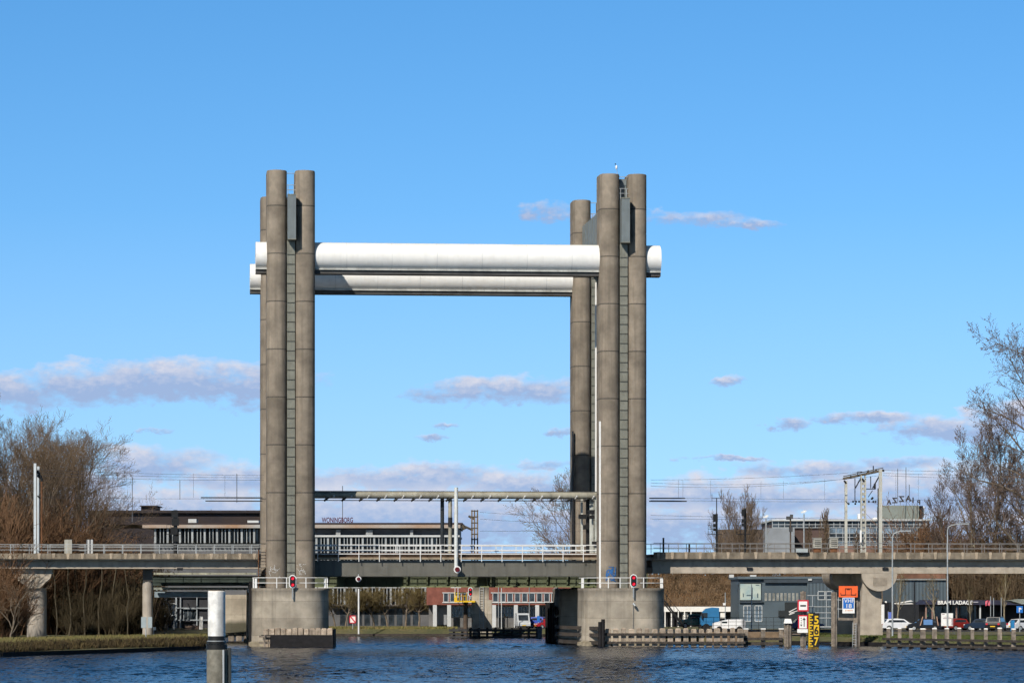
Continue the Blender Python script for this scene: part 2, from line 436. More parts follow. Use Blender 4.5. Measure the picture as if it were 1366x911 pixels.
# ------------------------------------------------------------------ towers
TOPZ=48.7; PZ=5.96
def stadium(cs,r,t0,t1,n=14):
    pts=[]
    for i in range(n+1):
        a=math.pi+math.pi*i/n; pts.append((cs+r*math.cos(a),t0+r*math.sin(a)))
    for i in range(n+1):
        a=math.pi*i/n; pts.append((cs+r*math.cos(a),t1+r*math.sin(a)))
    return pts
def tower(sc_,tc_,label,right=False,cols=(1.0,1.0)):
    base=B((sc_,tc_+1.25,PZ)); T=thing('lift_tower',base,label,'bridge tower','concrete towers of the lift bridge')
    for i,sg in enumerate((-1.44,1.44)):
        zt=TOPZ if i==0 else TOPZ
        m=MB(B); 
        m.loft(stadium(sc_+sg,cols[i],tc_,tc_+2.5),[(PZ,0),(zt-.12,0),(zt-.03,.05),(zt,.16)])
        c=m.build('column',CONC,T)
    m=MB(B); m.box(sc_-.40,sc_+.40,tc_-.5,tc_+2.5,PZ,41.5); m.build('guide_channel',STEELG,T)
    m=MB(B)
    z=PZ+.6
    while z<41:
        m.box(sc_-.40,sc_+.40,tc_-.56,tc_-.5,z,z+.07); z+=.985
    m.build('ladder',mat('dark_rungs',(.085,.085,.07),.7,.2,2),T)
    m=MB(B); m.box(sc_-.38,sc_+.46,tc_-1.9,tc_+3.0,41.55,46.0)
    h=m.build('machinery_housing',HOOD,T)
    MB(B).box(sc_-.40,sc_+.48,tc_-1.94,tc_-1.0,46.0,46.12).build('housing_trim',STEELG,h); MB(B).box(sc_-.40,sc_+.48,tc_-1.94,tc_-.8,41.47,41.56).build('housing_trim',STEELG,h)
    m=MB(B)
    for z in (46.7,47.2,48.4): m.cyl((sc_-.5,tc_-.3,z),(sc_+.5,tc_-.3,z),.035,n=6)
    for q in (-.3,.3): m.cyl((sc_+q,tc_-.3,46.0),(sc_+q,tc_-.3,47.2),.035,n=6)
    m.build('platform_rail',GALV,T)
    if right:
        m=MB(B); m.box(sc_-.42,sc_+.42,tc_+.6,tc_+.8,46.0,48.3); m.build('top_panel',HOOD,T)
    return T
S2=34.34; T2=24.9
tA=tower(0,0,'concrete bridge tower nearest on the left with white scribbles near its foot',cols=(1.03,1.03))
tB=tower(S2,0,'concrete bridge tower nearest on the right with a blue graffiti tag near its foot',True,cols=(1.03,.98))
tC=tower(0,T2,'concrete bridge tower mostly hidden behind the near left tower')
tD=tower(S2,T2,'concrete bridge tower set behind and left of the near right tower')
# graffiti on column faces
def on_col(sc_,r,px,py):
    s=sB(px,-.9); ds=max(-.98,min(.98,(s-sc_)/r)); t=-r*math.sqrt(1-ds*ds)-.006
    s=sB(px,t); return (s,t,zB(py,s,t))
def scribble(T,sc_,r,x0,x1,y0,y1,seed,n,mt,th=.03,name='graffiti'):
    rr=random.Random(seed); m=MB(B)
    for k in range(n):
        x=rr.uniform(x0,x1); y=rr.uniform(y0,y1); a=rr.uniform(0,6.28); p=None
        for j in range(7):
            q=on_col(sc_,r,min(x1,max(x0,x)),min(y1,max(y0,y)))
            if p: m.cyl(p,q,th,n=4,caps=False)
            p=q; a+=rr.uniform(-1.2,1.2); x+=1.3*math.cos(a); y+=1.3*math.sin(a)
    return m.build(name,mt,T)
scribble(tA,-1.44,1.03,359,373,753,770,1,9,mat('white_spray',(.5,.5,.48),.8,.1,2),.025)
scribble(tA,1.44,1.03,396,408,752,766,2,11,mat('white_spray',(.5,.5,.48),.8,.1,2),.025)
g_=scribble(tB,S2-1.44,1.03,808.5,821,756,775,3,34,mat('blue_spray',(.035,.14,.36),.8,.2,3),.05)
# little sensor on the top of near right tower
T=thing('wind_sensor',B((sB(823.5,1),1,TOPZ)),'small white sensor on a thin rod atop the near right tower','sensor')
s_=sB(823.5,1)
MB(B).cyl((s_,1,TOPZ),(s_-.05,1,TOPZ+.7),.025,n=6).build('rod',GALV,T)
MB(B).ball((s_-.09,1,TOPZ+.85),.14,sc=(.8,.8,1.6)).build('sensor_body',WHITE,T)
MB(B).ball((s_-.2,1,TOPZ+1.18),.07).build('sensor_tip',DARK,T)
# service galleries between near and far towers
def gallery(s0,s1,label):
    T=thing('service_gallery',B(((s0+s1)/2,3.6,41.9)),label,'service gallery','steel galleries joining near and far towers')
    MB(B).box(s0,s1,3.55,23.75,41.9,45.7).build('gallery_body',HOOD,T)
    m=MB(B)
    for k in range(14): m.box(s0-.04,s1+.04,4+k*1.45,4.08+k*1.45,41.85,45.75)
    m.build('panel_seam',STEELG,T)
gallery(S2-1.5,S2+1.2,'grey steel gallery between the two right towers high above the deck')
gallery(-1.2,2.35,'grey steel gallery hidden behind the near left tower top')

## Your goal
The listing above needs to be output again exactly. Don't include the pictures.

## Answer to the exercise
Continue the Blender Python script for this scene: part 2, from line 436. More parts follow. Use Blender 4.5. Measure the picture as if it were 1366x911 pixels.
# ------------------------------------------------------------------ towers
TOPZ=48.7; PZ=5.96
def stadium(cs,r,t0,t1,n=14):
    pts=[]
    for i in range(n+1):
        a=math.pi+math.pi*i/n; pts.append((cs+r*math.cos(a),t0+r*math.sin(a)))
    for i in range(n+1):
        a=math.pi*i/n; pts.append((cs+r*math.cos(a),t1+r*math.sin(a)))
    return pts
def tower(sc_,tc_,label,right=False,cols=(1.0,1.0)):
    base=B((sc_,tc_+1.25,PZ)); T=thing('lift_tower',base,label,'bridge tower','concrete towers of the lift bridge')
    for i,sg in enumerate((-1.44,1.44)):
        zt=TOPZ if i==0 else TOPZ
        m=MB(B); 
        m.loft(stadium(sc_+sg,cols[i],tc_,tc_+2.5),[(PZ,0),(zt-.12,0),(zt-.03,.05),(zt,.16)])
        c=m.build('column',CONC,T)
    m=MB(B); m.box(sc_-.40,sc_+.40,tc_-.5,tc_+2.5,PZ,41.5); m.build('guide_channel',STEELG,T)
    m=MB(B)
    z=PZ+.6
    while z<41:
        m.box(sc_-.40,sc_+.40,tc_-.56,tc_-.5,z,z+.07); z+=.985
    m.build('ladder',mat('dark_rungs',(.085,.085,.07),.7,.2,2),T)
    m=MB(B); m.box(sc_-.38,sc_+.46,tc_-1.9,tc_+3.0,41.55,46.0)
    h=m.build('machinery_housing',HOOD,T)
    MB(B).box(sc_-.40,sc_+.48,tc_-1.94,tc_-1.0,46.0,46.12).build('housing_trim',STEELG,h); MB(B).box(sc_-.40,sc_+.48,tc_-1.94,tc_-.8,41.47,41.56).build('housing_trim',STEELG,h)
    m=MB(B)
    for z in (46.7,47.2,48.4): m.cyl((sc_-.5,tc_-.3,z),(sc_+.5,tc_-.3,z),.035,n=6)
    for q in (-.3,.3): m.cyl((sc_+q,tc_-.3,46.0),(sc_+q,tc_-.3,47.2),.035,n=6)
    m.build('platform_rail',GALV,T)
    if right:
        m=MB(B); m.box(sc_-.42,sc_+.42,tc_+.6,tc_+.8,46.0,48.3); m.build('top_panel',HOOD,T)
    return T
S2=34.34; T2=24.9
tA=tower(0,0,'concrete bridge tower nearest on the left with white scribbles near its foot',cols=(1.03,1.03))
tB=tower(S2,0,'concrete bridge tower nearest on the right with a blue graffiti tag near its foot',True,cols=(1.03,.98))
tC=tower(0,T2,'concrete bridge tower mostly hidden behind the near left tower')
tD=tower(S2,T2,'concrete bridge tower set behind and left of the near right tower')
# graffiti on column faces
def on_col(sc_,r,px,py):
    s=sB(px,-.9); ds=max(-.98,min(.98,(s-sc_)/r)); t=-r*math.sqrt(1-ds*ds)-.006
    s=sB(px,t); return (s,t,zB(py,s,t))
def scribble(T,sc_,r,x0,x1,y0,y1,seed,n,mt,th=.03,name='graffiti'):
    rr=random.Random(seed); m=MB(B)
    for k in range(n):
        x=rr.uniform(x0,x1); y=rr.uniform(y0,y1); a=rr.uniform(0,6.28); p=None
        for j in range(7):
            q=on_col(sc_,r,min(x1,max(x0,x)),min(y1,max(y0,y)))
            if p: m.cyl(p,q,th,n=4,caps=False)
            p=q; a+=rr.uniform(-1.2,1.2); x+=1.3*math.cos(a); y+=1.3*math.sin(a)
    return m.build(name,mt,T)
scribble(tA,-1.44,1.03,359,373,753,770,1,9,mat('white_spray',(.5,.5,.48),.8,.1,2),.025)
scribble(tA,1.44,1.03,396,408,752,766,2,11,mat('white_spray',(.5,.5,.48),.8,.1,2),.025)
g_=scribble(tB,S2-1.44,1.03,808.5,821,756,775,3,34,mat('blue_spray',(.035,.14,.36),.8,.2,3),.05)
# little sensor on the top of near right tower
T=thing('wind_sensor',B((sB(823.5,1),1,TOPZ)),'small white sensor on a thin rod atop the near right tower','sensor')
s_=sB(823.5,1)
MB(B).cyl((s_,1,TOPZ),(s_-.05,1,TOPZ+.7),.025,n=6).build('rod',GALV,T)
MB(B).ball((s_-.09,1,TOPZ+.85),.14,sc=(.8,.8,1.6)).build('sensor_body',WHITE,T)
MB(B).ball((s_-.2,1,TOPZ+1.18),.07).build('sensor_tip',DARK,T)
# service galleries between near and far towers
def gallery(s0,s1,label):
    T=thing('service_gallery',B(((s0+s1)/2,3.6,41.9)),label,'service gallery','steel galleries joining near and far towers')
    MB(B).box(s0,s1,3.55,23.75,41.9,45.7).build('gallery_body',HOOD,T)
    m=MB(B)
    for k in range(14): m.box(s0-.04,s1+.04,4+k*1.45,4.08+k*1.45,41.85,45.75)
    m.build('panel_seam',STEELG,T)
gallery(S2-1.5,S2+1.2,'grey steel gallery between the two right towers high above the deck')
gallery(-1.2,2.35,'grey steel gallery hidden behind the near left tower top')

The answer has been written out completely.